# EXERCISE REQUIREMENTS
Of the lines in this material, how many contain "pixels"? Answer with a single number only.

[Source data]
------

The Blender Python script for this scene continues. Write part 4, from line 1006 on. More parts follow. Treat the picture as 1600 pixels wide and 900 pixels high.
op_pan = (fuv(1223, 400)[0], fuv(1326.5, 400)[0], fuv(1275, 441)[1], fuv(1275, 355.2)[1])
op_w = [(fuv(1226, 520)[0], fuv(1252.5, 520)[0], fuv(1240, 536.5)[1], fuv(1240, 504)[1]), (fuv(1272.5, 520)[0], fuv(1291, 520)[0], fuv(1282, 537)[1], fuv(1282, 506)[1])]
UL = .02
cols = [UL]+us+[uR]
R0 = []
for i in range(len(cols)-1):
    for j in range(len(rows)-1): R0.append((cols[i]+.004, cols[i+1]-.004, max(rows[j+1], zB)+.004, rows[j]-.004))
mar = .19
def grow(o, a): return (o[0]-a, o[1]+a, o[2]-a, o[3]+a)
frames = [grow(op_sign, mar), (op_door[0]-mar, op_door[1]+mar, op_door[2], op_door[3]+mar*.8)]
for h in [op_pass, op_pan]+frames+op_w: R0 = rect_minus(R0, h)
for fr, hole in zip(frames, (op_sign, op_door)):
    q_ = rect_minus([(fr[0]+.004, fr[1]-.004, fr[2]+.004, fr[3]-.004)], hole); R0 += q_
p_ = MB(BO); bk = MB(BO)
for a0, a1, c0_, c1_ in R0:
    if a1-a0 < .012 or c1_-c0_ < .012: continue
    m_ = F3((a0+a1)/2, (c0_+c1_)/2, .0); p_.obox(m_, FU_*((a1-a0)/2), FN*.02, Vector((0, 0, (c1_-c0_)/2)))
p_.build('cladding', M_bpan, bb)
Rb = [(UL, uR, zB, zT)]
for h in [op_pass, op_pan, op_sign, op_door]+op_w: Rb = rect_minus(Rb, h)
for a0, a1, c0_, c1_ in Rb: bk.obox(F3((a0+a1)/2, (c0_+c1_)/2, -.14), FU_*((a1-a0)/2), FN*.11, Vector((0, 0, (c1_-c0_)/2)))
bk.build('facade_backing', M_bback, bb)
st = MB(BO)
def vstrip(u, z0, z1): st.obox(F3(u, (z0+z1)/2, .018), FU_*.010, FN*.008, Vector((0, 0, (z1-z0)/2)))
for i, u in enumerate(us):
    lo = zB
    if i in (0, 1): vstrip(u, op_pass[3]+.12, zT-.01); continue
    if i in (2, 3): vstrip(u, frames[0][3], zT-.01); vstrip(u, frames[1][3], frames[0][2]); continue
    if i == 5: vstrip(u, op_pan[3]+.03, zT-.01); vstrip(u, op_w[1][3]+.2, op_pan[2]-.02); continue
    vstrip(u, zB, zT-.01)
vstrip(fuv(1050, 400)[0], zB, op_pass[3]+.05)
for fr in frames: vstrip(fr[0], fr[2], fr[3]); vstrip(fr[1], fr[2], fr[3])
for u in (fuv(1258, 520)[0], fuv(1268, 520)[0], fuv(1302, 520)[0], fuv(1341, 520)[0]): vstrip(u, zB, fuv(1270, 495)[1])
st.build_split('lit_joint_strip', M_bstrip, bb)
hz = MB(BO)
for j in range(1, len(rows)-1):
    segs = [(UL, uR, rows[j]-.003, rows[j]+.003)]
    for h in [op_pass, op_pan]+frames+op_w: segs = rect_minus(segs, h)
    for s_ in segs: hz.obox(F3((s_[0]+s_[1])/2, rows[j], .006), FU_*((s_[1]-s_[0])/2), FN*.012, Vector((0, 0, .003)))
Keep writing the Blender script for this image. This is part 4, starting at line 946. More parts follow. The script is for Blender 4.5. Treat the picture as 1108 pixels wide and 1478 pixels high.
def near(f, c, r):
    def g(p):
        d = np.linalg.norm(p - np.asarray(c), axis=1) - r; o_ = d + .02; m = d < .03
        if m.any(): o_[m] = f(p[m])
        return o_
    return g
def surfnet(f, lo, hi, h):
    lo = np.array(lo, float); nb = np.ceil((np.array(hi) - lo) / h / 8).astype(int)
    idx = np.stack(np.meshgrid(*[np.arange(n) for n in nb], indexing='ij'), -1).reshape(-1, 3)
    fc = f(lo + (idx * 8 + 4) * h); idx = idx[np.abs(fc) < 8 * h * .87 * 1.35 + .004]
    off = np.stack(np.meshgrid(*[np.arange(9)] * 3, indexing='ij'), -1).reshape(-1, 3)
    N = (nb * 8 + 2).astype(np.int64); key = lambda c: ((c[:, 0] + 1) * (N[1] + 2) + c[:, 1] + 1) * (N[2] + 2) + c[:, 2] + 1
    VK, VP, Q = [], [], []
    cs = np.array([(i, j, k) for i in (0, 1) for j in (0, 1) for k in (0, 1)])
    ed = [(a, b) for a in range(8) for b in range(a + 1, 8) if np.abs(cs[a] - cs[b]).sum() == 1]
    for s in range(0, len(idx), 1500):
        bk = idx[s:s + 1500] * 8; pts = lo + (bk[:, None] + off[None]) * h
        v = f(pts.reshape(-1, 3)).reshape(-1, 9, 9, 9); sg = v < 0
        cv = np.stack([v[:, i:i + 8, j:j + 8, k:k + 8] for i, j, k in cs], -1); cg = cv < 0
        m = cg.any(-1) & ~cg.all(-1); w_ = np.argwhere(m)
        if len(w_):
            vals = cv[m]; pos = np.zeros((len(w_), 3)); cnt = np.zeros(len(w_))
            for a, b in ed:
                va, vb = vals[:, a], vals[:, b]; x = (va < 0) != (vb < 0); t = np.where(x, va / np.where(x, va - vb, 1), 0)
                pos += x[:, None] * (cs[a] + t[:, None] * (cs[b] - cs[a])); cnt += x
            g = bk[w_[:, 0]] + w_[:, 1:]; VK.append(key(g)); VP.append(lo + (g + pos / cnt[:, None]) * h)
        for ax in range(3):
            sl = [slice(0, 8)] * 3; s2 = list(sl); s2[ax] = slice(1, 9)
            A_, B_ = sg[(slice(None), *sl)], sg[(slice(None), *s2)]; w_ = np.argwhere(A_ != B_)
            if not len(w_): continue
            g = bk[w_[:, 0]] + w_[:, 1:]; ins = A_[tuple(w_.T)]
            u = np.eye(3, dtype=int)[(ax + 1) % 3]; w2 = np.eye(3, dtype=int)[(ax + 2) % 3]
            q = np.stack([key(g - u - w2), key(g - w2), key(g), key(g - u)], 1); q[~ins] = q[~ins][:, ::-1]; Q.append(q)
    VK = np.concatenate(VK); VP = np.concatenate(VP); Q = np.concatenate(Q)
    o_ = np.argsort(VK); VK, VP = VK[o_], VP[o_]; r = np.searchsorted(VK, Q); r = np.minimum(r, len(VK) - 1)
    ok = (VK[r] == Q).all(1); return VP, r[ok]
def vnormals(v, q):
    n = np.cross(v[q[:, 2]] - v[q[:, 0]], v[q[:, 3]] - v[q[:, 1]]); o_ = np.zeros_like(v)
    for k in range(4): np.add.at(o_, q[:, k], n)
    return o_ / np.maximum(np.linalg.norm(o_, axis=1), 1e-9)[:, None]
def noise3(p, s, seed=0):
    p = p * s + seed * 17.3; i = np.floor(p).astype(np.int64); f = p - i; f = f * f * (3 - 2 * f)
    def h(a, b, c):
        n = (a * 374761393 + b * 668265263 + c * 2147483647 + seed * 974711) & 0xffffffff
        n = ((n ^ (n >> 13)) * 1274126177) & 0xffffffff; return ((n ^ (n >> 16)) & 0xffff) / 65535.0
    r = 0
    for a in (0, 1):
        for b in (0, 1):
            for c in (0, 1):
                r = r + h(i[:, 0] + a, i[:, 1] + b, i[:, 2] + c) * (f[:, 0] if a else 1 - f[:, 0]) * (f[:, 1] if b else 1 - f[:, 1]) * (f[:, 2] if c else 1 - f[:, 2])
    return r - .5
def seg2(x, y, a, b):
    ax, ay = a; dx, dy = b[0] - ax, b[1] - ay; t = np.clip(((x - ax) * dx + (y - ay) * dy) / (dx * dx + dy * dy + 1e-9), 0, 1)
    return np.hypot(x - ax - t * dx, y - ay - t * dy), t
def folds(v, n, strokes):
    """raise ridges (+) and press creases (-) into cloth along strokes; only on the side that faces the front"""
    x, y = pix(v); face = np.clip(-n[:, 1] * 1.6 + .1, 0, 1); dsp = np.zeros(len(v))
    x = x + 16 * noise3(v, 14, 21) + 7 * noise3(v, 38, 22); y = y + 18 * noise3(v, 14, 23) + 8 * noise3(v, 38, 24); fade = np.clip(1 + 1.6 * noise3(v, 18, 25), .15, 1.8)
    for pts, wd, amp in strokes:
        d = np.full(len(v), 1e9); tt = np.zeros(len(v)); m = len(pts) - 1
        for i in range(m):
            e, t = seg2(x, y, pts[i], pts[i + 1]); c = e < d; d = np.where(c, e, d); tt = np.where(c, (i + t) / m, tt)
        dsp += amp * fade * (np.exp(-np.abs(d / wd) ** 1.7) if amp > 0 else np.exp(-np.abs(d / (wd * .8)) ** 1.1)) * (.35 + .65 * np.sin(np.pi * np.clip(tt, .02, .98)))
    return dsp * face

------

# TASK ANSWER
2